New Hoover Quik Broom, New Hoover Celebrity IV, 1980. © Jeff Koons
 
In Koons’ best pieces, many of which are found in the exhibition’s first few rooms, there is always a subversion at play. His wall-mounted hoovers from the 80’s resemble alien spacecrafts or, if you prefer, genitalia. They hang before blinding strip-lights like religious symbols, sterile products presented as spiritual icons. They also ask questions, in their neutral way, about function – these machines were made to pick up dirt yet they hang spotless on the wall, never used or sullied. If you shear a manufactured object from its destiny, what are you left with?

The work displays a reverence for culture, both ‘high’ and ‘low’. Nike adverts are framed on the wall and classical sculpture is replicated in garish, glaring steel. Three basketballs are suspended in a fishtank, bisected by the waterline. A metal train, for all the world like a child’s toy, is in fact a decanter filled with bourbon. The attention to craft and production is painfully meticulous, if not evident. For example, Koons met a Nobel laureate physicist to calibrate a solution which would keep the basketballs precisely half-submerged, and the train is deliberately made with stainless steel, the only metal that would preserve the alcohol indefinitely.
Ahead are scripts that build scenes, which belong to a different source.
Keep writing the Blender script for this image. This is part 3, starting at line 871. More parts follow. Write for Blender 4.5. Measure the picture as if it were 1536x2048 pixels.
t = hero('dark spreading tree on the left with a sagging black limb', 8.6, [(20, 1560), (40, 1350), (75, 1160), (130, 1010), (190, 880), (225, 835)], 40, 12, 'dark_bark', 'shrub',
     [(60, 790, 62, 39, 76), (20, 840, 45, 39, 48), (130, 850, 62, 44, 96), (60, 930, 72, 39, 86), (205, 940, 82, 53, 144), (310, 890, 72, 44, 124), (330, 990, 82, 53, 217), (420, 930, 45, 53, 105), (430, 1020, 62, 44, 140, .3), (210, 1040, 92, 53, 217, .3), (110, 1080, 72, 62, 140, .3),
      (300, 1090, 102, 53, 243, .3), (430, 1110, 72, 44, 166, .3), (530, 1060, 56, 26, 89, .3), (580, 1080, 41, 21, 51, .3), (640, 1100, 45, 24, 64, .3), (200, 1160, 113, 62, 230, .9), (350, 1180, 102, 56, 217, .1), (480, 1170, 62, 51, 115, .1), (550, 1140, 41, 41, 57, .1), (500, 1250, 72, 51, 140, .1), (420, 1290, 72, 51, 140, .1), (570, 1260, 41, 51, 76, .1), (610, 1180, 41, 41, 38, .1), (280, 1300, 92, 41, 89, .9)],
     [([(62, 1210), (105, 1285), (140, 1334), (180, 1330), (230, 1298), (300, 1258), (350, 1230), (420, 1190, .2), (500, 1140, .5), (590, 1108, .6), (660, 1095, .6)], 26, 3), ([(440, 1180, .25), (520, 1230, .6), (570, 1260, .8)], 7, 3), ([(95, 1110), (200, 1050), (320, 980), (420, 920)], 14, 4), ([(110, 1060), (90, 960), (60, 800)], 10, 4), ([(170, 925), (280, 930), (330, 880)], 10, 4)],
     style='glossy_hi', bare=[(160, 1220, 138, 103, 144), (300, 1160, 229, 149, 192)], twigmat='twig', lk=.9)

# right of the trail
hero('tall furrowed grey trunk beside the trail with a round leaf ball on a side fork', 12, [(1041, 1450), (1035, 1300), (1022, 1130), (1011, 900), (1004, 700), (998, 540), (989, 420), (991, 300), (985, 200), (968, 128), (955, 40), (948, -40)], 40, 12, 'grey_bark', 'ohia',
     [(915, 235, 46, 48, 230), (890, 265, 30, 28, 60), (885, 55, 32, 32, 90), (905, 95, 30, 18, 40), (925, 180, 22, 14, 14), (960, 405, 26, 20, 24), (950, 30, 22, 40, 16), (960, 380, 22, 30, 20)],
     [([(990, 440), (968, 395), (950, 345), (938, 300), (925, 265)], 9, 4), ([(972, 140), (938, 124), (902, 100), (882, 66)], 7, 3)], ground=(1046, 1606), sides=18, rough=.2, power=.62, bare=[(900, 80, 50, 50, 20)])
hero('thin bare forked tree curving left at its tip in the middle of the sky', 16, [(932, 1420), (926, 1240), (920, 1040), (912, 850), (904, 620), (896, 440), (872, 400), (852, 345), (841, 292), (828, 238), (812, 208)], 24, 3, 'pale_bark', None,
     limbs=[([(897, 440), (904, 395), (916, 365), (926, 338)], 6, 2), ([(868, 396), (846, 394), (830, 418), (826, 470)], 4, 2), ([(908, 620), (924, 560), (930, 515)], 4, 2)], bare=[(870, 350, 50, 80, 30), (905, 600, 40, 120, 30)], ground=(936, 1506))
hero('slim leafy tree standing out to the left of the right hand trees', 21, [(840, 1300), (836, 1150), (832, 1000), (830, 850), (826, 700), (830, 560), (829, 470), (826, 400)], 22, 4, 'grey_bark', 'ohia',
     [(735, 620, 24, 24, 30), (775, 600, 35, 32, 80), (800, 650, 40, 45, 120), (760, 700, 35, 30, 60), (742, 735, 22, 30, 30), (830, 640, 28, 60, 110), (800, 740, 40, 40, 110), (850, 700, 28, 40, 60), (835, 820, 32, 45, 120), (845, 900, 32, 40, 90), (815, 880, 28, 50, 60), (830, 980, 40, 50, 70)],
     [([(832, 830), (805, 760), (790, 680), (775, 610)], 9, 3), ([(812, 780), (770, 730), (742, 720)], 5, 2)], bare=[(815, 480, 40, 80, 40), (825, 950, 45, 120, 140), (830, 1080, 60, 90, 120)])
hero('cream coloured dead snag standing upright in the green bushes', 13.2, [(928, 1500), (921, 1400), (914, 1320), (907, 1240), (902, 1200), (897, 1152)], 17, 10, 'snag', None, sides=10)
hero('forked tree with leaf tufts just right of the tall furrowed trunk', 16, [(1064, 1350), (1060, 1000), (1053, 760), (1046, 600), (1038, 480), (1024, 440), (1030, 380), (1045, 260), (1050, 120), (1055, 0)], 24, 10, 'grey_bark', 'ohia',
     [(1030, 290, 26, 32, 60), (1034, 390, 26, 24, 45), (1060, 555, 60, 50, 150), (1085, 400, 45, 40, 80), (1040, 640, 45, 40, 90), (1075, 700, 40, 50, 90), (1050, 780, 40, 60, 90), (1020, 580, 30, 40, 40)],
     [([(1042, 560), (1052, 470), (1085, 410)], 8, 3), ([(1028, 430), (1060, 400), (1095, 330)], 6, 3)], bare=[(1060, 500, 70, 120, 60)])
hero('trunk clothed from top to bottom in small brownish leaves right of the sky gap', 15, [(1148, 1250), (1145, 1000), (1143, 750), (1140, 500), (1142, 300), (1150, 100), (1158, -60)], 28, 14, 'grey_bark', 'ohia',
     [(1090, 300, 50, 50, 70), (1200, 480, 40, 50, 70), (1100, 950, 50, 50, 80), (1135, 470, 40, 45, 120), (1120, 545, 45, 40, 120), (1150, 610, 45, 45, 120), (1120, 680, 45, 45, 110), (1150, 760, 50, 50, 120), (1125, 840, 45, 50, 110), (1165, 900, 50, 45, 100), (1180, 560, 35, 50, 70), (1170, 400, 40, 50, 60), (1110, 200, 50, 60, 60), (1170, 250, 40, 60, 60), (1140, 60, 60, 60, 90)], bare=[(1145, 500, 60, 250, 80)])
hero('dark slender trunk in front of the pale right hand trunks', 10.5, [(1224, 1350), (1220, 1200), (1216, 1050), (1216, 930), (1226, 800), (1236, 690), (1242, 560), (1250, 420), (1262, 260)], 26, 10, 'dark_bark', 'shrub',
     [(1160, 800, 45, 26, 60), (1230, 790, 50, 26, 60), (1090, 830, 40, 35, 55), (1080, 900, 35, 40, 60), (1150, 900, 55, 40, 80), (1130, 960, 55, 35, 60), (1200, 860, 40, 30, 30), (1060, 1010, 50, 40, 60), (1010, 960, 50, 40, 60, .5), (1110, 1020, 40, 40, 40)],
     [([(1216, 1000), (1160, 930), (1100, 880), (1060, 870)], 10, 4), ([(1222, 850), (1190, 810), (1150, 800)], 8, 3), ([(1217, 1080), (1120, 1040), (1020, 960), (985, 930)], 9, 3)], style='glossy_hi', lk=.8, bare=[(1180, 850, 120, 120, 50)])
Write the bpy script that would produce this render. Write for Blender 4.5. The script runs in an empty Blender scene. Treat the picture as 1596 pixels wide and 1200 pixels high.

The best pieces combine this precision with a visceral impact: what could be more lethal than a life jacket cast in bronze?

Between the giant bowls of eggs, semi-pornographic photography and metal beach toys is one of the pieces Koons is most famous for – a steel balloon animal. The monkey is four metres tall. Its cobalt surface gleams, reflecting everything around it (it’s important for Koons that viewers can see themselves in his work). Photos cannot do justice to its scale, nor to how much it resembles a balloon, down to the minute wrinkles where the ‘rubber’ has been twisted. It’s incredibly tempting to reach out and touch it. This is obviously forbidden.

If there is an overarching theme to be drawn from the selection of Koons’ work at the gallery, it’s the idea of preservation. Many of the pieces present objects that were made to be used, that would one day deflate, wear out or grow useless. By preserving these objects, Koons is saving them from ever dying, but also from ever living. The balloon monkey will never be played with, the brass snorkel will never breathe. This idea reflects back on us in a thousand ways; on our society that eats healthily, goes jogging, buys more, works harder – people that spend so much time trying to exist in a perfect state that they never really live.

Or perhaps you think that Koons is just a chancer, that his work is meaningless. Maybe he’s the emperor whose new clothes are painstakingly realized in stainless steel.

Well, maybe that’s the point.

Jeff Koons - Now is at Newport Street Gallery until 16th October. Admission is free.